Max Baucus, Democratic chairman of the Senate finance committee, was slightly less effusive: “Jack Lew has immense experience, and I look forward to a speedy but thorough nominations process. We must ensure Treasury has the leadership it needs as we tackle our country’s pressing economic issues and work together to continue our recovery and create jobs.”

Mr Lew would succeed Mr Geithner, who has held the position of Treasury secretary throughout Mr Obama’s first term, beginning during the depths of the financial crisis. Mr Geithner was heartily praised by Mr Obama and received a big round of applause from the audience during the event to nominate Mr Lew.

Business groups in Washington did not rush to embrace Mr Lew’s appointment, but were not particularly critical either. “He’s a tough dude,” Tom Donohue, president of the US Chamber of Commerce, said at a briefing with reporters, calling him an “experienced fellow” on debt and deficits. “We’re going to have these debates for a while.”

John Engler, president of the Business Roundtable, which represents some of America’s largest blue-chip companies, added that his group had a “good relationship” with Mr Lew.

“CEOs would love to have a business leader or somebody who has a lot of experience in the private sector in that role. Jack has primarily government experience but there’s no question he’s a smart, capable individual,” Mr Engler added.

We must ensure Treasury has the leadership it needs as we tackle our country’s pressing economic issues and work together to continue our recovery and create jobs.

- Max Baucus, Democratic chairman of the Senate finance committee

Meanwhile, Erskine Bowles, co-chair of Mr Obama’s 2010 fiscal commission who is leading the push for a bipartisan deficit reduction deal, called Mr Lew “terrific” and insisted he would not be opposed to trimming big social programmes despite his solid leftwing reputation. “He’s a leader in every sense of the word. Is he liberal? You bet. Is he more liberal than I am? You bet,” Mr Bowles said on MSNBC.

The Financial Services Forum, a lobbying group for many US banks, also seemed to approve. “Mr Lew is well-suited for the job especially at a time when Washington must come together to address our debt situation and put our nation on a long-term fiscally sustainable path,” said Rob Nichols, FSF president.

One senior Republican in the Senate, Jeff Sessions, the party’s leading member on the budget committee, was vowing to block Mr Lew. “Jack Lew must never be secretary of the Treasury,” he said. “We need a secretary of the Treasury that the American people, the Congress, and the world will know is up to the task of getting America on the path to prosperity, not the path to decline. Jack Lew is not that man.”

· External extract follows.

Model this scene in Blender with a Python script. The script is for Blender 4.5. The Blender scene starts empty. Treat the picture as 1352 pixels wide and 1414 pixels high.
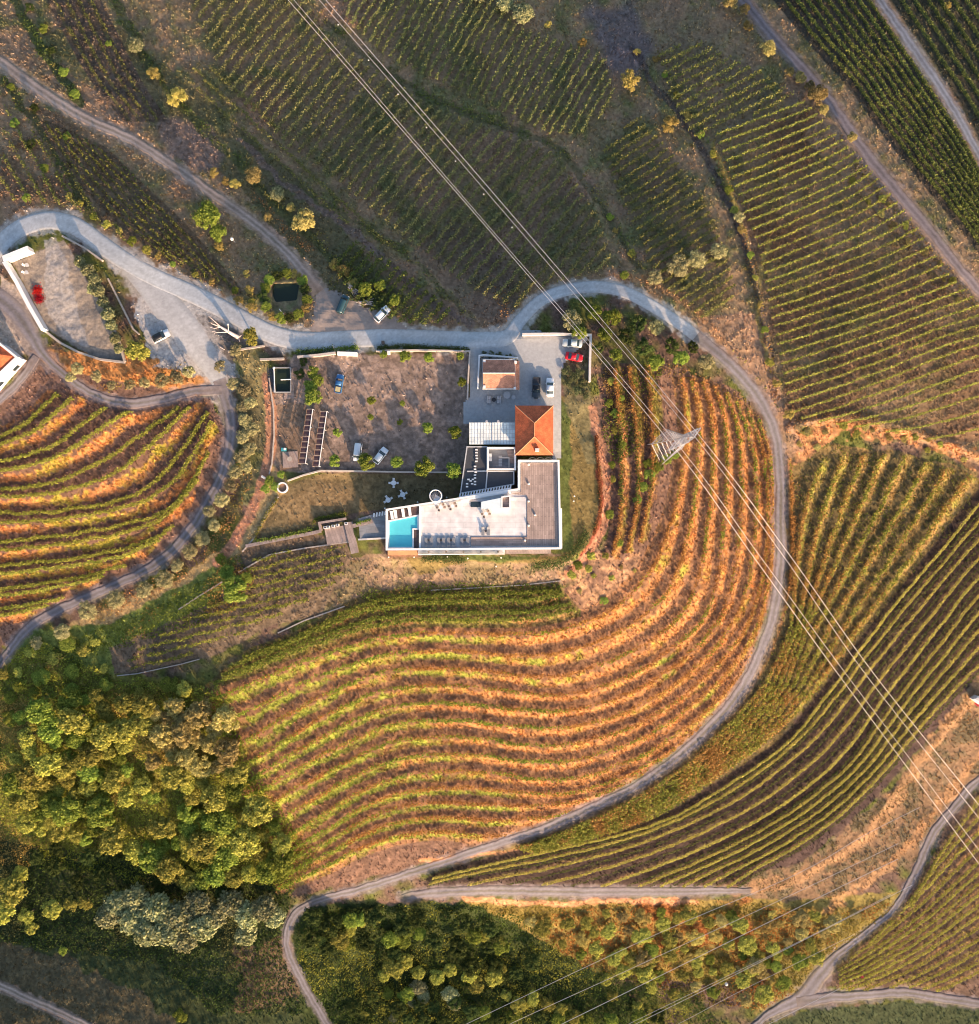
import bpy, math, random
import numpy as np
random.seed(7); rng = np.random.default_rng(7)
R = math.radians
scene = bpy.context.scene
COL = scene.collection

# ------------------------------------------------------------------ camera mapping (drone looking straight down)
S = 0.17            # metres per photo pixel on the plane z = 0
HC = 200.0          # height of the camera above the house platform
CX, CY = 676.0, 707.0

def wxy(px, py, z):
    k = S * (1.0 - z / HC)
    return (px - CX) * k, (CY - py) * k

# ------------------------------------------------------------------ numpy rasters on the site plan
M = 160
W0, H0 = 1352, 1414
GW, GH = W0 + 2 * M, H0 + 2 * M
PXG, PYG = np.meshgrid(np.arange(GW, dtype=np.float32) - M, np.arange(GH, dtype=np.float32) - M)

def vnoise(cell, seed, octaves=1):
    out = np.zeros((GH, GW), np.float32); amp = 1.0; tot = 0.0
    for o in range(octaves):
        c = cell / (2 ** o)
        nx, ny = int(GW / c) + 3, int(GH / c) + 3
        g = np.random.default_rng(seed + o * 17).random((ny, nx)).astype(np.float32)
        fx = (PXG + M) / c; fy = (PYG + M) / c
        ix = fx.astype(int); iy = fy.astype(int); tx = fx - ix; ty = fy - iy
        tx = tx * tx * (3 - 2 * tx); ty = ty * ty * (3 - 2 * ty)
        v = (g[iy, ix] * (1 - tx) + g[iy, ix + 1] * tx) * (1 - ty) + (g[iy + 1, ix] * (1 - tx) + g[iy + 1, ix + 1] * tx) * ty
        out += v * amp; tot += amp; amp *= 0.55
    return out / tot

def polymask(poly):
    m = np.zeros((GH, GW), bool)
    p = np.array(poly, float)
    x0 = max(int(p[:, 0].min()) + M - 1, 0); x1 = min(int(p[:, 0].max()) + M + 2, GW)
    y0 = max(int(p[:, 1].min()) + M - 1, 0); y1 = min(int(p[:, 1].max()) + M + 2, GH)
    X = PXG[y0:y1, x0:x1]; Y = PYG[y0:y1, x0:x1]
    ins = np.zeros(X.shape, bool)
    n = len(p)
    for i in range(n):
        xa, ya = p[i]; xb, yb = p[(i + 1) % n]
        if ya == yb: continue
        c = ((ya > Y) != (yb > Y)) & (X < (xb - xa) * (Y - ya) / (yb - ya) + xa)
        ins ^= c
    m[y0:y1, x0:x1] = ins
    return m

def blur(a, r):
    a = a.astype(np.float32)
    for _ in range(2):
        for ax in (0, 1):
            k = int(r)
            c = np.cumsum(np.pad(a, [(k + 1, k) if i == ax else (0, 0) for i in (0, 1)], mode='edge'), axis=ax)
            a = (np.take(c, range(2 * k + 1, c.shape[ax]), axis=ax) - np.take(c, range(0, c.shape[ax] - 2 * k - 1), axis=ax)) / (2 * k + 1)
    return a

def catmull(pts, step=6.0):
    P = np.array(pts, float)
    if len(P) < 3:
        n = max(2, int(np.hypot(*(P[-1] - P[0])[:2]) / step) + 1)
        t = np.linspace(0, 1, n)[:, None]
        return P[0] * (1 - t) + P[-1] * t
    Q = np.vstack([2 * P[0] - P[1], P, 2 * P[-1] - P[-2]])
    out = []
    for i in range(1, len(Q) - 2):
        n = max(2, int(np.hypot(*(Q[i + 1] - Q[i])[:2]) / step))
        for k in range(n):
            t = k / n
            out.append(0.5 * (2 * Q[i] + (Q[i + 1] - Q[i - 1]) * t + (2 * Q[i - 1] - 5 * Q[i] + 4 * Q[i + 1] - Q[i + 2]) * t * t + (3 * Q[i] - Q[i - 1] - 3 * Q[i + 1] + Q[i + 2]) * t ** 3))
    out.append(P[-1])
    return np.array(out)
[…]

The Republican National Committee released a statement highlighting Mr Lew’s work for Citigroup’s alternative asset unit at the time of the housing crash and the government bailout, before his return to government. “Jack Lew received a bonus and West Wing office after profiting off the housing crisis, now Obama wants him to run Treasury,” the RNC said.

Meanwhile, Bernie Sanders, independent leftwing senator from Vermont, also said he would not vote to confirm Mr Lew. “As a supporter of the president, I remain extremely concerned that virtually all of his key economic advisers have come from Wall Street,” said Mr Sanders.

“In my view, we need a Treasury secretary who is prepared to stand up to corporate America and their powerful lobbyists and fight for policies that protect the working families in our country. I do not believe Mr Lew is that person,” he said.